1958  Bitcoin / Bitcoin Discussion / Re: Calling Gavin Andresen and others, possibility of restoring MtGox's coins. on: March 01, 2014, 02:33:23 PM
There is no such thing as "fixing private keys".   Private keys are simply random 256 bit numbers.  You either have them or you don't.

If MtGox either
a) doesn't have the private keys for the coins in their wallet
or
b) they have the private keys but the coins have been moved (given to attackers, stolen years ago in prior hacks, embezzled)

there is nothing short of a hard fork to mint new coins for MtGox that anyone can do.

Please read:

http://www.reddit.com/r/Bitcoin/comments/1z8fmc/mtgox_private_key_related_coin_loss_a_explanation/



Yeah I read it an it is utter nonsense written by someone who doesn't understand that private keys are random and addresses are derived from those private keys.  

Private key a is a random 256 bit number.  Using ECDSA and priv_key a produces pubkey A which is hashed and cheksumed to form address AA.  A proper wallet would record "a" and "AA".  If MtGox's custom wallet was broken such that after randomly generating "a" instead of producing address "AA" it produced address "BB" then contrary to the linked post, there is no way to find private key "b" from address "BB".  The coins are now at "BB" which has an unknown key and they were never sent to "AA" which is the address for the key MtGox has.

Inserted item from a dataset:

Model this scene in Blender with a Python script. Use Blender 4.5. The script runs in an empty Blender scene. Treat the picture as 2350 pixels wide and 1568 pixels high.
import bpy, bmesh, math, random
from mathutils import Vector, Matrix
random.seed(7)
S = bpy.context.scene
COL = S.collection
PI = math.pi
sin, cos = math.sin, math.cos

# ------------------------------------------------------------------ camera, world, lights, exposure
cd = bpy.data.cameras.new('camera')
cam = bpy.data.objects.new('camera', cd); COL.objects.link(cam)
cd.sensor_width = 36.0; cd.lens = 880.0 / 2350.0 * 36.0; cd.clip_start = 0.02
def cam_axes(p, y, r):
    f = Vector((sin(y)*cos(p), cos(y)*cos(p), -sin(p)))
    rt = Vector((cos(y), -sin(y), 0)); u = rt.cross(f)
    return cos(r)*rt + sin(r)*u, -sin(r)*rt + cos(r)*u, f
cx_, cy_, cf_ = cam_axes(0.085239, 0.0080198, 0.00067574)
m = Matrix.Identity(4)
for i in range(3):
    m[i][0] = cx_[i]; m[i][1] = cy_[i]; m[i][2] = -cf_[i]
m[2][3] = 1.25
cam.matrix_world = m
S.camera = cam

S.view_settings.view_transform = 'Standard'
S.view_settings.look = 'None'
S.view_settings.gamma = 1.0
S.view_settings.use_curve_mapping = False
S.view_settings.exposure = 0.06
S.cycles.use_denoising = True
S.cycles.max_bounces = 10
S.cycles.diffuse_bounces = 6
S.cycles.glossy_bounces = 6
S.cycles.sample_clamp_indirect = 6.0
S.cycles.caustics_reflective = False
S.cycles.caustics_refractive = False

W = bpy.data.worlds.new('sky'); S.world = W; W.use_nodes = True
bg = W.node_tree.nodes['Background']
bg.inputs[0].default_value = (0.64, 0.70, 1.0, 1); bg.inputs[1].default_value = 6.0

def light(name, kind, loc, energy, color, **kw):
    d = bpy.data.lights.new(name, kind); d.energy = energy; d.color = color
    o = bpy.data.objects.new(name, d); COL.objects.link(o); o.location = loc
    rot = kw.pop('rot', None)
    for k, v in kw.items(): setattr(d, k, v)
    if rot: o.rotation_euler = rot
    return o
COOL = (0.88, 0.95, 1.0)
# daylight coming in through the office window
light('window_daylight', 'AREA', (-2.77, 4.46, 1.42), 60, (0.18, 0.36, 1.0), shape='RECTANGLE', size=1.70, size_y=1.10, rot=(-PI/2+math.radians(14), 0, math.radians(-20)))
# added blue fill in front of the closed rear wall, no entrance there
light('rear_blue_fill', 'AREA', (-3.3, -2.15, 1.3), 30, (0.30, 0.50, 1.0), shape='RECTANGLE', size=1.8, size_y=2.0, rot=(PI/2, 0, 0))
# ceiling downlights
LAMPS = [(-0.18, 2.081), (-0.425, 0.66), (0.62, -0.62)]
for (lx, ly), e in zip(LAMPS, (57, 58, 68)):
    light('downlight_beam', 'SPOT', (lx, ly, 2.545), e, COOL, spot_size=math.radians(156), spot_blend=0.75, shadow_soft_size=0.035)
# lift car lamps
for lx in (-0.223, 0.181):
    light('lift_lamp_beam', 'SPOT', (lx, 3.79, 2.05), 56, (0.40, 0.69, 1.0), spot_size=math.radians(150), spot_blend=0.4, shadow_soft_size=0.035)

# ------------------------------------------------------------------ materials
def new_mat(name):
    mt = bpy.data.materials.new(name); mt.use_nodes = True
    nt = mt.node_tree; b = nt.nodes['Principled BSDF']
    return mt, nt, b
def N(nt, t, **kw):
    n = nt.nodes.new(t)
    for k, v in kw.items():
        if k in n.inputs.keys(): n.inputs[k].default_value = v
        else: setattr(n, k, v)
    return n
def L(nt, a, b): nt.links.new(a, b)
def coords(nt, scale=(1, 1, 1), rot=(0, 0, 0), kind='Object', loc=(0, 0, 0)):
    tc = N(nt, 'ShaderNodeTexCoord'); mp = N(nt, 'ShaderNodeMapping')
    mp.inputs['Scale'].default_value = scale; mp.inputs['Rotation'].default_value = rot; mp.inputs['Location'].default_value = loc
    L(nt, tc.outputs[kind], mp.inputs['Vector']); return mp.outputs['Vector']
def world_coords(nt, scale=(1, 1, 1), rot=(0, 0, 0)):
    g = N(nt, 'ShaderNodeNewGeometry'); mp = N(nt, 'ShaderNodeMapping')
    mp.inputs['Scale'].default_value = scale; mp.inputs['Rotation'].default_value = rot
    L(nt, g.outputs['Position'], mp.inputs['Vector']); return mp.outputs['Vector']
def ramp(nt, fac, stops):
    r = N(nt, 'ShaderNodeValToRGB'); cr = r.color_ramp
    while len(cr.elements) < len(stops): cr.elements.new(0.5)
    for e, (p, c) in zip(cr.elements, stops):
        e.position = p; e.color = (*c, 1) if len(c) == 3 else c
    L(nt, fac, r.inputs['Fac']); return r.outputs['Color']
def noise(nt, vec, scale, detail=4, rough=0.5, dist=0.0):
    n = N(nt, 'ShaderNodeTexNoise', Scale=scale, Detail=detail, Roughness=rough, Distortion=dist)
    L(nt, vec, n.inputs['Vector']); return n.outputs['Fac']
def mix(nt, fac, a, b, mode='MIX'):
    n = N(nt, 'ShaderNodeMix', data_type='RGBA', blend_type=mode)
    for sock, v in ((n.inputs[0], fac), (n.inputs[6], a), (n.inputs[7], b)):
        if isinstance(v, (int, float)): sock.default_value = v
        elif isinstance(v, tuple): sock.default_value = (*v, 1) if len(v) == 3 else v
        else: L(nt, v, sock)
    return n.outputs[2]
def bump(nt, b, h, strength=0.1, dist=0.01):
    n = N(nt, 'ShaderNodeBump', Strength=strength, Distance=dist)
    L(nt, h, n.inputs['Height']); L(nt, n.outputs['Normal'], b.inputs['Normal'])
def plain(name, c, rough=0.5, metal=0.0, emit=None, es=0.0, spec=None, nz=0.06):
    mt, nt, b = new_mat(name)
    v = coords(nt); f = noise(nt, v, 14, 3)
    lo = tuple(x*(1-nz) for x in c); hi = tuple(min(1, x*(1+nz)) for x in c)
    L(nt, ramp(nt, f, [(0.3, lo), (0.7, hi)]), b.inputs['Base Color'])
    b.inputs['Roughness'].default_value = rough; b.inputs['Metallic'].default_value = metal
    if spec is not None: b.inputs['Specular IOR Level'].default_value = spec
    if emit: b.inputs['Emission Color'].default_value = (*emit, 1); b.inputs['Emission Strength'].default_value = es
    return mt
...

The linked post is just a theory and if right (MtGox doesn't have the private keys from the addresses containing 800,000 BTC) then those coins are "gone" forever*.  If you could "recover" those coins then it wouldn't really matter because Bitcoin is completely broken and worthless.

Furthermore I would add nobody even knows if this is the case.  Mark (and his lawyers) have been very vague on the exact status of the "lost/stolen/missing/unavailable" coins and the reason for that status.   


* Well at least until the cryptographic primitives are weakened by cryptanalysis to make a brute force attack possible which could be 0 to infinite years from now.
1959  Bitcoin / Bitcoin Discussion / Re: Calling Gavin Andresen and others, possibility of restoring MtGox's coins. on: March 01, 2014, 02:26:59 PM
There is no such thing as "fixing private keys".   Private keys are simply random 256 bit numbers.  You either have them or you don't.

If MtGox either
a) doesn't have the private keys for the coins in their wallet
or
b) they have the private keys but the coins have been moved (given to attackers, stolen years ago in prior hacks, embezzled)

there is nothing short of a hard fork to mint new coins for MtGox that anyone can do.
1960  Economy / Service Discussion / Re: Important. Gox, have not filed for bankruptcy on: March 01, 2014, 04:03:00 AM
I wouldn't read too much into it.  Most companies seek reorganization instead of liquidation (that would be Ch 11 vs Ch 7 in the US).  However the overwhelming majority of companies that enter bankruptcy protection never leave it.  MtGox has a massive hole in its finances, its CEO hasn't been forthcoming with information.  Any company buying MtGox out would become liable for MtGox's liabilities even those not fully disclosed by the CEO.

No infusion of capital = failed reorganization = company liquidated.